Emit the exact text of every line from the line with "pz0, panel_top), door])" to the line with "pm = MB(); f_", both ends included. No other output is expected.

::: Excerpted data

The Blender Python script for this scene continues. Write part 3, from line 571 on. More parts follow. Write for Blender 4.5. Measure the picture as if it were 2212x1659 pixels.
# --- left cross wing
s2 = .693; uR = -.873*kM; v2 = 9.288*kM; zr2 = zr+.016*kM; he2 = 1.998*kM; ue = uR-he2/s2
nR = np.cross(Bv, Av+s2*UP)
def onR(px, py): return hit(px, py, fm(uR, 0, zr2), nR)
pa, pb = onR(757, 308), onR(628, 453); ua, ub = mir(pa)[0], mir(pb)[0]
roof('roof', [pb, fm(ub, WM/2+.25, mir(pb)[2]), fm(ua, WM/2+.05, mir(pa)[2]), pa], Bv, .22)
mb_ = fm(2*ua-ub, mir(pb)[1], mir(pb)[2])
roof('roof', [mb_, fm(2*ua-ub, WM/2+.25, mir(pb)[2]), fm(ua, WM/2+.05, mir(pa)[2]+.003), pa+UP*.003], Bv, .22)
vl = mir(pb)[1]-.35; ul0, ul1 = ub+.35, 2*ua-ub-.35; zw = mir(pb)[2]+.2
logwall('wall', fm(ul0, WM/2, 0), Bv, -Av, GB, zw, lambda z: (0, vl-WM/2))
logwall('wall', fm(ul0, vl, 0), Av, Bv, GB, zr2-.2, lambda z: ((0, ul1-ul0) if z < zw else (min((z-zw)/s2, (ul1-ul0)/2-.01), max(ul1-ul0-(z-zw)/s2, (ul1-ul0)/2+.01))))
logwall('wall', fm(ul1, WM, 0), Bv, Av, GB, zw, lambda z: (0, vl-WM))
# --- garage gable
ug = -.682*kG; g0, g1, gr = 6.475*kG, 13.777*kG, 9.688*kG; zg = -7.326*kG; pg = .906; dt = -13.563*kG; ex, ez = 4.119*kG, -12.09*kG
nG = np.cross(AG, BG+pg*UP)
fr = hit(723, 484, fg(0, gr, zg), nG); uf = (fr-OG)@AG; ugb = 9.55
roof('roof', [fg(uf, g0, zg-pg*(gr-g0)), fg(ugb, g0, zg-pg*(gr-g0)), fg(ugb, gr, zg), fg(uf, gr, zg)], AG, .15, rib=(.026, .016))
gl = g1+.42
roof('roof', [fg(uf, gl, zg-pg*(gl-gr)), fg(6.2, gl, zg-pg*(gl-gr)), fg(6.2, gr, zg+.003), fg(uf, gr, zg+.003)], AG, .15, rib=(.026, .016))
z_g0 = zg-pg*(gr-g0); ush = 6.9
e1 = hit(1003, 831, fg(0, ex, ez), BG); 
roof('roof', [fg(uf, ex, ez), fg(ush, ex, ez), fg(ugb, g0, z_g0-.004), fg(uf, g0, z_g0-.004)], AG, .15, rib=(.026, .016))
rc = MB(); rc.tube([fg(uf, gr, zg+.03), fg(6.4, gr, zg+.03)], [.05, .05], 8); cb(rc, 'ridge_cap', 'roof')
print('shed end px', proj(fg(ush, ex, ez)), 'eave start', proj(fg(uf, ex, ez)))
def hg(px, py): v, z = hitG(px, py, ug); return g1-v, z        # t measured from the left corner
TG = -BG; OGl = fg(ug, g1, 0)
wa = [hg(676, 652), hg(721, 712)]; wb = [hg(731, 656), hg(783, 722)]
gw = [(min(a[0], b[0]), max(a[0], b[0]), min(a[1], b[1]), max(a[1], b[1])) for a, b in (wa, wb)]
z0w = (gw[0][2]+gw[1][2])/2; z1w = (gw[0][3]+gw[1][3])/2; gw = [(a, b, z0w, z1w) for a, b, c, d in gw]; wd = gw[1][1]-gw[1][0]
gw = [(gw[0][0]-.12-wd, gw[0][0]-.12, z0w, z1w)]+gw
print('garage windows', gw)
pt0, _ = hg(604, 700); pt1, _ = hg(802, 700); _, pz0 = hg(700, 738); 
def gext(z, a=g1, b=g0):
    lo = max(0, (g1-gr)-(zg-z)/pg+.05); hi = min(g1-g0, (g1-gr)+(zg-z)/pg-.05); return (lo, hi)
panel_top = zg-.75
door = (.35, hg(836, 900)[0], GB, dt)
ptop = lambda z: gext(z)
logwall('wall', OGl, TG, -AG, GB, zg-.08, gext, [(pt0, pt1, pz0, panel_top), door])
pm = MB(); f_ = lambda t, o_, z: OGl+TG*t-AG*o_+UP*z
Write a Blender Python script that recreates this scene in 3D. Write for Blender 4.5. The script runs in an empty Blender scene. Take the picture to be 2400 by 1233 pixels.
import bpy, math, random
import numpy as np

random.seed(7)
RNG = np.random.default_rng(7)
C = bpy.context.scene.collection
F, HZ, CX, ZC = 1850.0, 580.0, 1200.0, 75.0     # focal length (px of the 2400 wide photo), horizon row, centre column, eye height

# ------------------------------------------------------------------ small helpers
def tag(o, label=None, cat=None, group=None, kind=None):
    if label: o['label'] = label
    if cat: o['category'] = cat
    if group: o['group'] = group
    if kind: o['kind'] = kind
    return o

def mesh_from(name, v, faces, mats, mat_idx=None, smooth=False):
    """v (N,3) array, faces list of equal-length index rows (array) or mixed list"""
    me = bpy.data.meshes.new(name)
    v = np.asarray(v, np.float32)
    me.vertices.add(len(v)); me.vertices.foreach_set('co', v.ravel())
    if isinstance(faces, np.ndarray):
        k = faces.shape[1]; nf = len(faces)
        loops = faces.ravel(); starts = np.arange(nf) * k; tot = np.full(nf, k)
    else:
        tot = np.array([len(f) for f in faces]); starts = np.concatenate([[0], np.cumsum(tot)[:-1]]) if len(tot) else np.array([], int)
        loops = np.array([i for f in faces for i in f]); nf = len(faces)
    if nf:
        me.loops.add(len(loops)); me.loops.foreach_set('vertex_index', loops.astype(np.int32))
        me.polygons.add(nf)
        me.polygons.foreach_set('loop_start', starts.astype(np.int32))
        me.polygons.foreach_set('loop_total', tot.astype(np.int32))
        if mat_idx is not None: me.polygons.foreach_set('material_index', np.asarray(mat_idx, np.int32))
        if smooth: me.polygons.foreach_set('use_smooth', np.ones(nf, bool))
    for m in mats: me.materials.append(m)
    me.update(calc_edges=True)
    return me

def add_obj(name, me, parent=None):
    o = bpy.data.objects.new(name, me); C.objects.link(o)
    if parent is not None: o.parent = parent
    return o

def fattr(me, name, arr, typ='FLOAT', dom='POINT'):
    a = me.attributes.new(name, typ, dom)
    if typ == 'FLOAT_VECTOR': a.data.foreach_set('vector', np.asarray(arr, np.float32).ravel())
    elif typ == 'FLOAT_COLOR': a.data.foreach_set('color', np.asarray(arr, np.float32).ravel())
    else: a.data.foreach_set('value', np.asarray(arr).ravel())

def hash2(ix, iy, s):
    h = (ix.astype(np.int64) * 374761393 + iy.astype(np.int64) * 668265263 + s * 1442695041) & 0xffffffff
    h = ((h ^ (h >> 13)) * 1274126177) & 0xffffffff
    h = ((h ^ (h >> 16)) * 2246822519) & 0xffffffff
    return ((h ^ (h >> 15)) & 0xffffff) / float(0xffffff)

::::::

Expected output
logwall('wall', OGl, TG, -AG, GB, zg-.08, gext, [(pt0, pt1, pz0, panel_top), door])
pm = MB(); f_ = lambda t, o_, z: OGl+TG*t-AG*o_+UP*z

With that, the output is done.